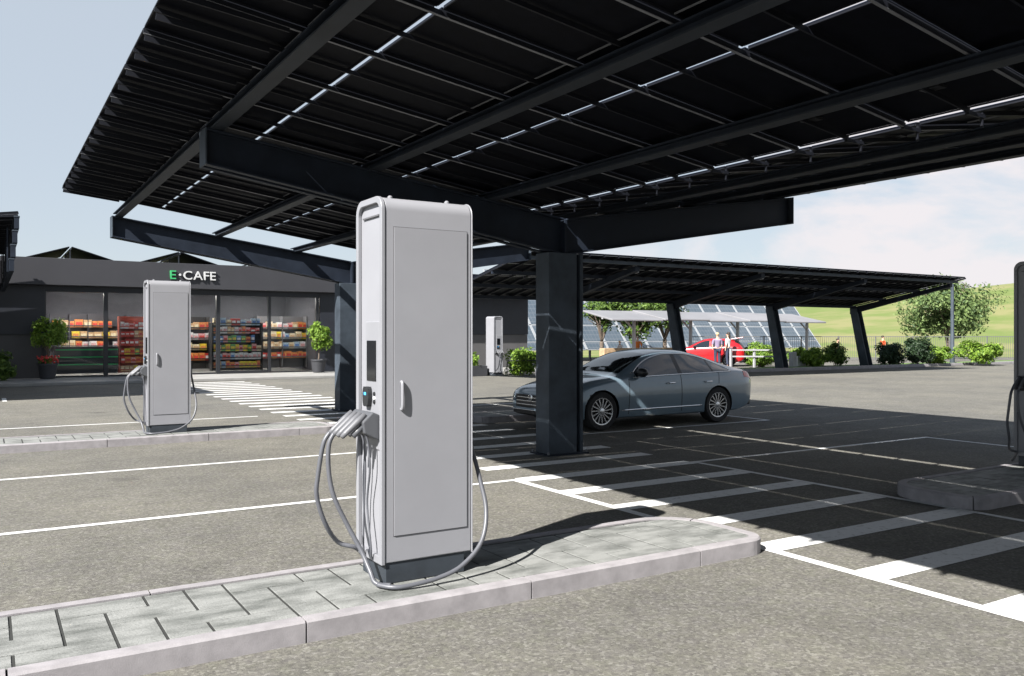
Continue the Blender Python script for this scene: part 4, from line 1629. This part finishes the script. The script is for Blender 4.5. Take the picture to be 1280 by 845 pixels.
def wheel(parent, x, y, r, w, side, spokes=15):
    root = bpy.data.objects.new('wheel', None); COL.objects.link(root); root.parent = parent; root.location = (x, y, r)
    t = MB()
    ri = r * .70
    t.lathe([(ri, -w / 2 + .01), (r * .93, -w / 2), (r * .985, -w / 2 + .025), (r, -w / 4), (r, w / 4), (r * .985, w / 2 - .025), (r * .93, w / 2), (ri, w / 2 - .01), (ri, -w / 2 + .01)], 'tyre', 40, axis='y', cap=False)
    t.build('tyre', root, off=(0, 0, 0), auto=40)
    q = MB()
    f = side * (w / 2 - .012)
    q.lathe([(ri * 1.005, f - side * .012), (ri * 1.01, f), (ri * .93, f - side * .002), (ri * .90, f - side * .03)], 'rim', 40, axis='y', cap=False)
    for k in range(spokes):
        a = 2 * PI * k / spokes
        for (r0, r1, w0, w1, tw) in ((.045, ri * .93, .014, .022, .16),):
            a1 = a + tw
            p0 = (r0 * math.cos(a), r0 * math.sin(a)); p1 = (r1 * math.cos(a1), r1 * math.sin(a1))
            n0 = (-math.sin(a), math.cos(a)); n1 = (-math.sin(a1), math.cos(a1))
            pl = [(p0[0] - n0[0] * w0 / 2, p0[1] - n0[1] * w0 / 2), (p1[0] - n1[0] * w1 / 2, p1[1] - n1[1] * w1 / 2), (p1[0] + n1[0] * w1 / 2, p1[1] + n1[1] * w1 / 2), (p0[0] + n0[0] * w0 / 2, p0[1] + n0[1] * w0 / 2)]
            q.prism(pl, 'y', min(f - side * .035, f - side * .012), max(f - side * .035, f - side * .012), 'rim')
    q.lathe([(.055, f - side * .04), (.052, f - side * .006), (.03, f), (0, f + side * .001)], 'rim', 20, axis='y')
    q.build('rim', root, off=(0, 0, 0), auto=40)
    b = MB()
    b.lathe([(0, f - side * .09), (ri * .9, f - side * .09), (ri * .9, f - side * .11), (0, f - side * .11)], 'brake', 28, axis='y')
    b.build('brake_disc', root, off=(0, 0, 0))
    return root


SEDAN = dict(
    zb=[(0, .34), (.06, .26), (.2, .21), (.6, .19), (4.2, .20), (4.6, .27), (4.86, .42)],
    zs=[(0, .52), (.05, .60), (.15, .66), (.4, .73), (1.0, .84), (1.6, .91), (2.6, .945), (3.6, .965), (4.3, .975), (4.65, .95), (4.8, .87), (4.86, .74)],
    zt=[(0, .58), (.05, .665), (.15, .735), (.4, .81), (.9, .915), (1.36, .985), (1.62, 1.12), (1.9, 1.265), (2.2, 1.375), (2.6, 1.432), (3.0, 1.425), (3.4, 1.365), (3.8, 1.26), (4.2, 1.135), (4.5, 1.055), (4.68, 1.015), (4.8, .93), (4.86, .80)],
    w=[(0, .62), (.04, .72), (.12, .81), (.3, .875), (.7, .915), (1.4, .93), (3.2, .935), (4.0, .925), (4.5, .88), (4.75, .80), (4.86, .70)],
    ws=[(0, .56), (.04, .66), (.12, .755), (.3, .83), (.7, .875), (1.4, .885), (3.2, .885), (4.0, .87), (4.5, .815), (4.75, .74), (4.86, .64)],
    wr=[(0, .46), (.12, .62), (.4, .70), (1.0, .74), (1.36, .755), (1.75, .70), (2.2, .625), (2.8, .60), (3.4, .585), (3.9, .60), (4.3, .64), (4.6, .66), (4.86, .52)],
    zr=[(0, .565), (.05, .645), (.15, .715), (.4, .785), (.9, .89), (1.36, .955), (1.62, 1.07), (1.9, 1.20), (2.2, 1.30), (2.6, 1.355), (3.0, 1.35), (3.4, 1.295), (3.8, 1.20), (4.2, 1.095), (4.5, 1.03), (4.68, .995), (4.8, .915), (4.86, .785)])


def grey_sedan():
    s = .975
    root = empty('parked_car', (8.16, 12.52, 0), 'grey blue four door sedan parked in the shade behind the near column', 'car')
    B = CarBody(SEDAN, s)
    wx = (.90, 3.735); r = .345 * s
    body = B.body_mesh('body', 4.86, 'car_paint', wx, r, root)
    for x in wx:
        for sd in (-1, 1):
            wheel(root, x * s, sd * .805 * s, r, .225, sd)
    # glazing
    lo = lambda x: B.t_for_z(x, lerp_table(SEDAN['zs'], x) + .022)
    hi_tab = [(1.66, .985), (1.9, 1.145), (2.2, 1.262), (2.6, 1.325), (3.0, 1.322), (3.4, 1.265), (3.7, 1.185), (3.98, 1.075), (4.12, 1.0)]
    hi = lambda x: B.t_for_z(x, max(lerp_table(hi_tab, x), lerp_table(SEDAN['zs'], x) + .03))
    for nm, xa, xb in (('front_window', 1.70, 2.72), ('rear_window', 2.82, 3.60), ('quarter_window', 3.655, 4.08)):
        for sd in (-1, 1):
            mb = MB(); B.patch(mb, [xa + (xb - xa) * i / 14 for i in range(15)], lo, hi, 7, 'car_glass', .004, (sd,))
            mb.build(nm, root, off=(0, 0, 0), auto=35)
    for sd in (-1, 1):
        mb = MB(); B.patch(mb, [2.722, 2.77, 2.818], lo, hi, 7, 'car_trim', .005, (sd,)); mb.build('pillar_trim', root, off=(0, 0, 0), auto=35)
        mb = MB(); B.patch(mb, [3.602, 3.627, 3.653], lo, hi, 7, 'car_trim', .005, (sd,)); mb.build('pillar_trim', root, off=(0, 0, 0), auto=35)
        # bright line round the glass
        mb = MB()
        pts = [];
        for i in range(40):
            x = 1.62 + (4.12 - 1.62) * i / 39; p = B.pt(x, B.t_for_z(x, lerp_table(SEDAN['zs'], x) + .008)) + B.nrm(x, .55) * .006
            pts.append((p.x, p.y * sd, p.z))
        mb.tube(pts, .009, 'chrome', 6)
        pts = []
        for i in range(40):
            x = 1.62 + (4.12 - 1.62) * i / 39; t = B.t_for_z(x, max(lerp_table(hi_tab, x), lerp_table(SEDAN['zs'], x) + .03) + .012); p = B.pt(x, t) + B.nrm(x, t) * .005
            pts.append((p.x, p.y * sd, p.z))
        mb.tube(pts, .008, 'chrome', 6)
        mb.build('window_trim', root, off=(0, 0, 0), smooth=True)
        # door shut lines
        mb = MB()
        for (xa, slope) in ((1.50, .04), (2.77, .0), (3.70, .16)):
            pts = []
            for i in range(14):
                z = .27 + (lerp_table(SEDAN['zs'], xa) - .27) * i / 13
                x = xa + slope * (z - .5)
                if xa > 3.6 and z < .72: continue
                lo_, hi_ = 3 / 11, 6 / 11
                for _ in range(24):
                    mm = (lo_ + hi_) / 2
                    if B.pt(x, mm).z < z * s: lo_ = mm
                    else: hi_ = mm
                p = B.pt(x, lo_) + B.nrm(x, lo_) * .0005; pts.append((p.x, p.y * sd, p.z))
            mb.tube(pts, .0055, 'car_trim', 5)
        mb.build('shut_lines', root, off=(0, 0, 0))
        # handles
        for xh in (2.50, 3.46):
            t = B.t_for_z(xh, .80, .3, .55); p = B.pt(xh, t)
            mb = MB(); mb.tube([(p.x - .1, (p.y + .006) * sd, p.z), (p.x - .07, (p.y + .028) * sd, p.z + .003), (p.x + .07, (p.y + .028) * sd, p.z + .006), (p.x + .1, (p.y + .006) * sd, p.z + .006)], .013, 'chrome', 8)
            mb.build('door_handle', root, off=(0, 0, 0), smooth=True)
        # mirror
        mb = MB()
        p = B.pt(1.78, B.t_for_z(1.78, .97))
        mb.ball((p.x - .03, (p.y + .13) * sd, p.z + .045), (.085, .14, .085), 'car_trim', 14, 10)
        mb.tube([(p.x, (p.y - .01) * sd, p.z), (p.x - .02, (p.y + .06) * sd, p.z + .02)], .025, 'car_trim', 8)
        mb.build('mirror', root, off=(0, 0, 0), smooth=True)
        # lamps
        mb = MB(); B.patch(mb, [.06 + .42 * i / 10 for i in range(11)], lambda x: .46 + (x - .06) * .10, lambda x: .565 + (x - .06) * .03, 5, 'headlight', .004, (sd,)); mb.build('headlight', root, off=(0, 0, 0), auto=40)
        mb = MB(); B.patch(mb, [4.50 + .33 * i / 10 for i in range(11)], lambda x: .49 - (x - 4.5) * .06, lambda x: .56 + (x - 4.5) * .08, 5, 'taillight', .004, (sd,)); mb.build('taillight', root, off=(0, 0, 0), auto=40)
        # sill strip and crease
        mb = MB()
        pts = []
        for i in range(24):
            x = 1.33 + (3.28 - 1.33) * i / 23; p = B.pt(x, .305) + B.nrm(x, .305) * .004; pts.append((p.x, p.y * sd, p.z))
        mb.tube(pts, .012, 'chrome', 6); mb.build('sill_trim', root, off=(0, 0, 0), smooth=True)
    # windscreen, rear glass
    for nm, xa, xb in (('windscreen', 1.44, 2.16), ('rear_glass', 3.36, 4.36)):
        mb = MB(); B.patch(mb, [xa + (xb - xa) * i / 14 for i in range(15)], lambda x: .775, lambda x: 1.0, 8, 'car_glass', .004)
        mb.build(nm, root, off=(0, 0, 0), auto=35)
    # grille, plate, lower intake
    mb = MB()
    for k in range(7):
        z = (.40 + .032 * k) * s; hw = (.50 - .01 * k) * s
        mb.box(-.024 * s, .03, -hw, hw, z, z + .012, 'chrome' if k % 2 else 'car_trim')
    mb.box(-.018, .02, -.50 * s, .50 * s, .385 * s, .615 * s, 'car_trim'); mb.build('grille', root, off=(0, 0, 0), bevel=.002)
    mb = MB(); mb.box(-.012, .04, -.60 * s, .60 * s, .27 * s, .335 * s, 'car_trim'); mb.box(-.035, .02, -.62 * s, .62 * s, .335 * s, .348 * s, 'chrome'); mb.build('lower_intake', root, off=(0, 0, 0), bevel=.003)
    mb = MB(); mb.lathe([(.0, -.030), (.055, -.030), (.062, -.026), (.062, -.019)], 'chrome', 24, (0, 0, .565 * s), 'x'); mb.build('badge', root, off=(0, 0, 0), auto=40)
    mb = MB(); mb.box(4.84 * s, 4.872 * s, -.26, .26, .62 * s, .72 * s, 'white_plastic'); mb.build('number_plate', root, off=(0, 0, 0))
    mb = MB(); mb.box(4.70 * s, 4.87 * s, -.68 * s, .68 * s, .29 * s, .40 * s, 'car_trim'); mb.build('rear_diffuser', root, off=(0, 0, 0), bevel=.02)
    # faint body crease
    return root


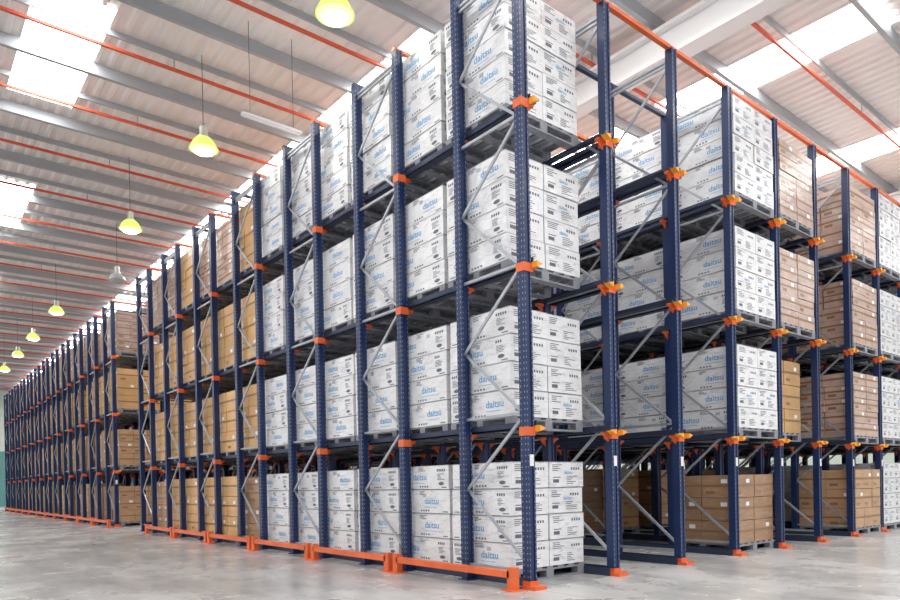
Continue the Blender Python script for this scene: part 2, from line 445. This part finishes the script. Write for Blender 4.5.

**Problem details**
Find and copy every line in the entries above where the string "this" occurs.

**Task result**
Continue the Blender Python script for this scene: part 4, from line 1629. This part finishes the script. The script is for Blender 4.5. Take the picture to be 1280 by 845 pixels.
Continue the Blender Python script for this scene: part 2, from line 445. This part finishes the script. Write for Blender 4.5.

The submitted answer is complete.